Thou Need Not Fear My Kisses, Love, the 1930 Spring story, is a supernatural story of obsession and murder. Obsession stories are easy to come by, and usually done a lot better than this (which could partly be due to the brevity of the story; the obsession doesn't really have enough time to get convincing), and the supernatural element is a little cheesy. The story is still full of Grant-isms, but his trademark slow build-up seems to be more a hindrance than a benefit here. Reducing the story to a quarter of its length lessens the impact of an intentional build-up of suspense.

Strangely, this doesn't hold true for Now There Comes a Darker Day, the 1940 Summer story. Here, Grant tells a slow, casual story of a mysterious woman and the death that follows her, and from start to finish, the tension and atmosphere grows until something as innocuous as a rainstorm portends something significant. In the case of this story, the brevity enhances the story, as if it had been drawn out any further, the events would have been strained, and the story forced.

Night's Swift Dragons, the 1950 Autumn story, feels like it was Grant's first attempt at Raven, a book that came later in his career. In it, a group of people is isolated in a restaurant while something begins picking them off; in this novella, a group of people is locked inside a post office while a motorcycle gang with sinister motives waits for them outside. The story was eerie and effective, but then in the last couple of pages, Grant had to go and tack on an ending that came out of nowhere.

The last story, The Color of Joy, the 1960 Winter story, follows in the theme of obsession and stalking, though from a different perspective as the other three stories. Here, instead of the stalker being potentially harmful to the stalkee, the stalker is a threat to those surrounding the stalkee. It's not a new twist by any means, but Grant still tells his tale in such a way as to make it unique.

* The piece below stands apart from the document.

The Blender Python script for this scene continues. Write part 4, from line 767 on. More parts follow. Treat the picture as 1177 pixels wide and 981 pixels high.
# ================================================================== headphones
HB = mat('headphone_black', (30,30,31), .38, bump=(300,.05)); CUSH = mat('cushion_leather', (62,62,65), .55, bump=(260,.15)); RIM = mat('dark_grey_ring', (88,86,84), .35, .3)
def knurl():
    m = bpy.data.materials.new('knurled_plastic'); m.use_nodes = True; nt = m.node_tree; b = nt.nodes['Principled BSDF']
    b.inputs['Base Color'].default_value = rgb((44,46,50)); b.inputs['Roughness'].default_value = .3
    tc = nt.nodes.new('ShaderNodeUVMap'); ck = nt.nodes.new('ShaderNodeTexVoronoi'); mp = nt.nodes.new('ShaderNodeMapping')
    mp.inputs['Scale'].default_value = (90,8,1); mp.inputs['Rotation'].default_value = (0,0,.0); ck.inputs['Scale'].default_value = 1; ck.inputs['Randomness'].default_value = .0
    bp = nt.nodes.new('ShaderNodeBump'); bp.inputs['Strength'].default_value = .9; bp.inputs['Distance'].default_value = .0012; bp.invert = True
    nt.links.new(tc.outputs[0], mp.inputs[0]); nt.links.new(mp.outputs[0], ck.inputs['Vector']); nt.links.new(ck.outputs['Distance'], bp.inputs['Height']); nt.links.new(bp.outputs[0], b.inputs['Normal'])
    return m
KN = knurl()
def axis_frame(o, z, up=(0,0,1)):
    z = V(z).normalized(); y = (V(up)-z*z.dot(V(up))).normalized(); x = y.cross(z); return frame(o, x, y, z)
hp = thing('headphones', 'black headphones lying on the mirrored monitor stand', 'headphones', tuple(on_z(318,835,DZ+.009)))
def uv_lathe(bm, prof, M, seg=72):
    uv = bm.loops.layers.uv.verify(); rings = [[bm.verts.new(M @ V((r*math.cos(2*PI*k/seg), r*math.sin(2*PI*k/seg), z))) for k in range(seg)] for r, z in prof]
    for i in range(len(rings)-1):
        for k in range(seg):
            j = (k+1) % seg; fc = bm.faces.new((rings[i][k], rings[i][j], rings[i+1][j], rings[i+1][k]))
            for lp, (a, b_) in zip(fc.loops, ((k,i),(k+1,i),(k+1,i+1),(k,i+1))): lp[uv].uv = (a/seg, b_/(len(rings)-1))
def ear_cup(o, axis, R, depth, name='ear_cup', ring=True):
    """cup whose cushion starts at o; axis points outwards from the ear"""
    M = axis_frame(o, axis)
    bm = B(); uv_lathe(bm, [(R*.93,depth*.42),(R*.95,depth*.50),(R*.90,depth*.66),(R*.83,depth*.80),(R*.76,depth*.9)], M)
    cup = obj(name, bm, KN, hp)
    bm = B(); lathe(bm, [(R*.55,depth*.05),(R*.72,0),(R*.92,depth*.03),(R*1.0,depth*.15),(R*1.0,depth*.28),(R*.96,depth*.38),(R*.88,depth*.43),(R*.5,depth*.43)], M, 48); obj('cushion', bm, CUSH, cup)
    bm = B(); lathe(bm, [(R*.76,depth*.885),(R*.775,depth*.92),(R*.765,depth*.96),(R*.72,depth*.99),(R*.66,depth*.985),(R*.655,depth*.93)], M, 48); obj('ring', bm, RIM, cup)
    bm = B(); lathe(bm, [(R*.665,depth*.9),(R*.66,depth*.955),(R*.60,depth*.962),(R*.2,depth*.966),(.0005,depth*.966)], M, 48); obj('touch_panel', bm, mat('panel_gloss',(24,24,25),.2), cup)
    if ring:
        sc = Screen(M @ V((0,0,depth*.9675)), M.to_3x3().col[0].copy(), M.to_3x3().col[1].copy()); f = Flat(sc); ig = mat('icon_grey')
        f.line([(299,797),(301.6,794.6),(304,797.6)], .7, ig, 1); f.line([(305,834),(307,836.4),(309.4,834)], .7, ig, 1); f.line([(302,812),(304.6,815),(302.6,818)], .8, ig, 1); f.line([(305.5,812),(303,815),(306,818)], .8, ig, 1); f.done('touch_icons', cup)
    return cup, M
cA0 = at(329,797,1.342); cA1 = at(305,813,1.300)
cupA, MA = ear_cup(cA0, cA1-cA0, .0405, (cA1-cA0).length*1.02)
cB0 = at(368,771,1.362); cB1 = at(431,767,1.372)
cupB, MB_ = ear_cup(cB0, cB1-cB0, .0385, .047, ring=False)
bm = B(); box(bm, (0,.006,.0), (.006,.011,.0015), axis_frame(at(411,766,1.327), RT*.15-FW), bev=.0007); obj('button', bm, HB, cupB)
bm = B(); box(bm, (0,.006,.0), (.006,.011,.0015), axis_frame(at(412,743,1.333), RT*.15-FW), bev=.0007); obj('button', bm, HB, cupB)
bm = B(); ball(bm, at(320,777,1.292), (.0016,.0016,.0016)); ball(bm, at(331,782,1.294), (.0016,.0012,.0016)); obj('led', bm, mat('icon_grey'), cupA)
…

My appreciation of the individual stories depends on whether or not I was able to read the stories uninterrupted, which suggests that these stories might be better read all in one sitting. I think interrupting the story damages its potential, since the stories slowly creep higher into a sense of dread and inevitability. The whole book doesn't have to be read in one sitting, but it helps to be able to read each story without distraction. Under those circumstances, the stories work very well.